Hi
I'm aiming this at Autodesk to read this and hopefully to fix.
I'm running Revit 2017 with 4k monitor running at full native res.
My text started cutting off and doing funny things as soon as its scaled anything above 100%
the text box sizes would reduce and for some reason the original text in it doesn't fit anymore although the same file shows fine on another computer at 100% scaled.
This makes it extremely hard to read whats going on at 100% scaled 4K, which leaves me to either reduce the res to HD or try and hurt my eyes daily.
Please Autodesk fix this.
Just remember that Autodesk calls out that Revit 2017 recommends a lower resolution that what a 4K monitor provides. Now i agree that they should work on providing support for such a monitor as its getting more common.
Just following up on Nathan's response. Please see the following link for additional information. I reviewed the internal case on this and development is looking into ways of addressing it. Currently the recommendation is to adjust your resolution. I understand this is not idea and I apologise for any inconvenience this is causing, but hopefully this will be addressed in a not to distant update or release of Revit.
Thanks for posing.
I have a 30" 2560x1600 monitor at work and a 32" 3840x2160 monitor at home. Here's what is pretty much working for me right now:
Using Revit 2017 and Windows 10. GTX 1080 at work and GTX 1060 at home.
On the 32" 4K monitor running at 3840x2160, the Revit icons look OK to me when scaled to 130%.
To do the scaling, I use Windows "advanced display settings" and then pick "Advanced sizing of text and other items". On the next screen there is a blue link called "set a custom scaling level" with a warning that it might cause problems, but I tried it at 130%.
Revit is working well for me. The ribbon, properties, and project browser all scaled properly. Icons within the main drawing window area remain scaled at 100% so they are pretty small, but I can use them. i.e., the view minimize/maximize/close icons in the upper right corner are tiny. So, in Revit, everything either scales fine or remains unscaled and is small, but there are no unreadable things. I can deal with it until Windows and Autodesk catch up with the monitor technology.
The other way to scale in Windows is to use the slider on the "Customize your display" screen that is called "Change the size of text, apps, and other items." That slider did not produce a good effect. What it actually did in Revit and at least a few other apps was change the resolution from native to a lesser interpolated resolution. I didn't use it for long. Everything looks well-scaled, but the drawing window is not at native resolution. I can see the pixelization and it's not as smooth.

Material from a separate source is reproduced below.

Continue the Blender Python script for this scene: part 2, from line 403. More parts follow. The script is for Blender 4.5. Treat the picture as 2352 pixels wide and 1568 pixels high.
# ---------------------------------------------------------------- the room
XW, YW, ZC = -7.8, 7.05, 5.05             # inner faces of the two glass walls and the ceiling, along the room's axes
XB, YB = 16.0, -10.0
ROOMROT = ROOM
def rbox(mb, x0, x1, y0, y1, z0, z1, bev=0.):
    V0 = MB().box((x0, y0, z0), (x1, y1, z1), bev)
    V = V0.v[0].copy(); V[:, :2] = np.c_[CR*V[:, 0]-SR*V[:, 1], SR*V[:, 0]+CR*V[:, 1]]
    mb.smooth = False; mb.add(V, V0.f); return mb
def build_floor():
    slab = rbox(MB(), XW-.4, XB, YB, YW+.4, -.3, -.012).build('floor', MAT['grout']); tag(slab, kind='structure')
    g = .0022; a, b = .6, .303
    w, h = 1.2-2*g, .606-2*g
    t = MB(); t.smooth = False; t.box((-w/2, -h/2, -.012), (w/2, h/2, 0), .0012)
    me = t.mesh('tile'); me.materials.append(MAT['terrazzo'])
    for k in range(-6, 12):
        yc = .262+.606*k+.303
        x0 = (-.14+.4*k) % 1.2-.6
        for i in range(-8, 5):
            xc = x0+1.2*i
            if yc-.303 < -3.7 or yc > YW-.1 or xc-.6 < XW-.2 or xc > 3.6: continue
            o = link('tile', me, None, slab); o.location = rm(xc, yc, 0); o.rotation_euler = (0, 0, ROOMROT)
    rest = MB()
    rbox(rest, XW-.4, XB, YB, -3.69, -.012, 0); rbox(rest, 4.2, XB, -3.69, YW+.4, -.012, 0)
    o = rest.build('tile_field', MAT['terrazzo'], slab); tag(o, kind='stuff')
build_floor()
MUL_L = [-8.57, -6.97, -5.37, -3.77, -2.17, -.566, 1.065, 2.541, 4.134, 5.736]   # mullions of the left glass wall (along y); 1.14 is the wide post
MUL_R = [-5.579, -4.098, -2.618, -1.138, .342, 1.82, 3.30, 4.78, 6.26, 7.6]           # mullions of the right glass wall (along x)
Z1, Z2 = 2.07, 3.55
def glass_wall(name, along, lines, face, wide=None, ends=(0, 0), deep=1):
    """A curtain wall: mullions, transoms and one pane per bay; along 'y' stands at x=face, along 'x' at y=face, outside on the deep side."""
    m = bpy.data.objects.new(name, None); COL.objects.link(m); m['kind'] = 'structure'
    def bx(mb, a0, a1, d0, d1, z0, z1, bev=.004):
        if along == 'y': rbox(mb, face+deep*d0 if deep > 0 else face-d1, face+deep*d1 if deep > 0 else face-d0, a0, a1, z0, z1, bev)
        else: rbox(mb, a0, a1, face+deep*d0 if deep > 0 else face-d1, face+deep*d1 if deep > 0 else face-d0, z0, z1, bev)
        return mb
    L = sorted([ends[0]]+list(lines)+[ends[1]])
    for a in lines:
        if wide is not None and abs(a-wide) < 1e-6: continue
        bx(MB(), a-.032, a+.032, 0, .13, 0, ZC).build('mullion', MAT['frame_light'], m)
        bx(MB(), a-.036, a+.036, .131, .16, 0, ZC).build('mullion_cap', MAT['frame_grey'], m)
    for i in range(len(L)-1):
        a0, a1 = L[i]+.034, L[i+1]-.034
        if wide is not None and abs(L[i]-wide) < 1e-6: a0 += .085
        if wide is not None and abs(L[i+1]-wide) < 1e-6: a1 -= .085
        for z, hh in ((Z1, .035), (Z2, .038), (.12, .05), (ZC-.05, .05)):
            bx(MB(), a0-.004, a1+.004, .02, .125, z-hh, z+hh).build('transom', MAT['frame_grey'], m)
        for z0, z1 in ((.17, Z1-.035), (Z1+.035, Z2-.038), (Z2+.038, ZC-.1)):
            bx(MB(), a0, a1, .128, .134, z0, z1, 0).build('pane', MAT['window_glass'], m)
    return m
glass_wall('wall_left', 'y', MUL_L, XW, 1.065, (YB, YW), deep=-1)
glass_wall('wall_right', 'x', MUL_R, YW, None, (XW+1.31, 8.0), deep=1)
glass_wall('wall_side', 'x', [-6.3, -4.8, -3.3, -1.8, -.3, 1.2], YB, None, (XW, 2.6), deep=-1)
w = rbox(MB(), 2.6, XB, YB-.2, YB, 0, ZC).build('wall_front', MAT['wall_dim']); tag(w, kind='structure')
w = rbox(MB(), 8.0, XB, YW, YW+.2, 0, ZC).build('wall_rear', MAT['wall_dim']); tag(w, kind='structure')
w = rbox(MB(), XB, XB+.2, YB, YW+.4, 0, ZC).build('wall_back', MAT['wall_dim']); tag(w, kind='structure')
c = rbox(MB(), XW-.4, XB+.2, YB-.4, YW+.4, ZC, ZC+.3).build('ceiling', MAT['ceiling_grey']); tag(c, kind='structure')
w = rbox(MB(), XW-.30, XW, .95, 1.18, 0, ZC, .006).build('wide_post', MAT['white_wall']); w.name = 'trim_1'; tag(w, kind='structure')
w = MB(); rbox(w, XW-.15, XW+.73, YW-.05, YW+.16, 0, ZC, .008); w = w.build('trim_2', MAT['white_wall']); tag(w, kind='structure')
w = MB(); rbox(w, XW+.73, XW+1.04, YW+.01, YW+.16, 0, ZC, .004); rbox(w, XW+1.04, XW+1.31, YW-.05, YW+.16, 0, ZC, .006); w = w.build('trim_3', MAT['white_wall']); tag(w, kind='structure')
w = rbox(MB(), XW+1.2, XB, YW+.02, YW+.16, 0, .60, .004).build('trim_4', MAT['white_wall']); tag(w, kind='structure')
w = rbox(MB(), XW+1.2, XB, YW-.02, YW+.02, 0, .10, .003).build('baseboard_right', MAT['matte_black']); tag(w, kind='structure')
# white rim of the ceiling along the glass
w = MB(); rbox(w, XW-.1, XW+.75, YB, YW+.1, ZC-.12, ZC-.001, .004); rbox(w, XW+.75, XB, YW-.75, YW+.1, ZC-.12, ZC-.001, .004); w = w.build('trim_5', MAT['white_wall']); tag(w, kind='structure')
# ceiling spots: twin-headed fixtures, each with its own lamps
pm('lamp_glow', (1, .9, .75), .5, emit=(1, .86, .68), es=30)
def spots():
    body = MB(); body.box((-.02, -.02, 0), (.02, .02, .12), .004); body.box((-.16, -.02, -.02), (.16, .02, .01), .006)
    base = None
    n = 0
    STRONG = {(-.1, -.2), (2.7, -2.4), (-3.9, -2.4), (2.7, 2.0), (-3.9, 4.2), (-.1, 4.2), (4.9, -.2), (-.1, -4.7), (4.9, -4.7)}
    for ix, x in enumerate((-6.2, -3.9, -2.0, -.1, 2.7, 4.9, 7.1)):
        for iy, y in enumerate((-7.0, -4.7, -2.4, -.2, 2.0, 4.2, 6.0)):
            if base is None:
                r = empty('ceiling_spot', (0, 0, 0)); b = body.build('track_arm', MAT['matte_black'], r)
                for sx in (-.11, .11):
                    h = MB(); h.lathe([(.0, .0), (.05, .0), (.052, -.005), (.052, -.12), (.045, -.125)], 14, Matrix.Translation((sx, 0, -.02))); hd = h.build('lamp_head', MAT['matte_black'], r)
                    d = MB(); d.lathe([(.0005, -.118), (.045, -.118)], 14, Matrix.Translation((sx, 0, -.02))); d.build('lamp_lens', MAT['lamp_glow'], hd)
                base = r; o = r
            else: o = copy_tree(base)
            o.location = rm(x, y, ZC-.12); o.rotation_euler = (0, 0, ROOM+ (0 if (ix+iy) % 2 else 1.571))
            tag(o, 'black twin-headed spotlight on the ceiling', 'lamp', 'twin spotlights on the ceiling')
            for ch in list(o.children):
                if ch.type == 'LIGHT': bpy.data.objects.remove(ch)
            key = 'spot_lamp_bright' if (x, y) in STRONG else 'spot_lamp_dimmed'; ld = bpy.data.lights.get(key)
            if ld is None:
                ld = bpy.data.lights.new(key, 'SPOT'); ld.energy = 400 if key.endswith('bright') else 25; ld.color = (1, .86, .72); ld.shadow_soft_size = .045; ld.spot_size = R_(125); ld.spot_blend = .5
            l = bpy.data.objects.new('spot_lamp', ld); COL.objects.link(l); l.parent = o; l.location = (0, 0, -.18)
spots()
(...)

It affects PDF's as well, so where I could read tiny text at native resolution, it's not readable using that method of scaling. I can achieve the same thing by setting the video card to 2560x1440 and letting the monitor interpolate from it's native resolution, so it's not as crisp. It is, however, surprisingly good for being interpolated. I have a 30" Dell at work that runs at 2560x1600 and the 4K screen running at non-native 2560x1440 looks almost that good. Most people wouldn't notice any blur.
The custom scaling left the screen at native resolution, with mostly good scaling. AutoCAD 2016 has some problems with the scaling. The AutoCAD startup screen is messed up, and the tool pallet text lines overlap by about 30%, but the ribbon and properties box are OK.
I find that I prefer working on the 32" 4K screen over the 30" 2560x1600 screen. This screen looked huge when I first got it, but now it just seems normal. I was thinking that the Dell P4317Q 42.5" screen would be just too big, but now I'm not so sure. It has the same "real estate" and same 4k resolution as the 32" screen, but might look fine at 100% scaling, avoiding a lot of issues.
Thanks 2003Homsey, a really good response.
Unfortunately when I tried your method of changing text size/scale, because I run dual monitor setup, one being 1920x1080 native, pushing all to 130% made the HD monitor feel like a granny computer as the text is huge!
I tried reducing the 4k to your suggested 2560x1440 and seems close enough. I does look blurry, but I guess it'll work for now.
Also you're not wrong with going big with a 4k screen, I run a 49" UHD at home and it works perfectly. I sit right infront of it (normal computer desk distance) and everything looks just as crisp as my 17" HD laptop screen next to it, accept huge real estate. I can actually multitask properly using windows 10's window snapping into all 4 corners and running multiple apps at once. I do highly recommend 49" for 4k.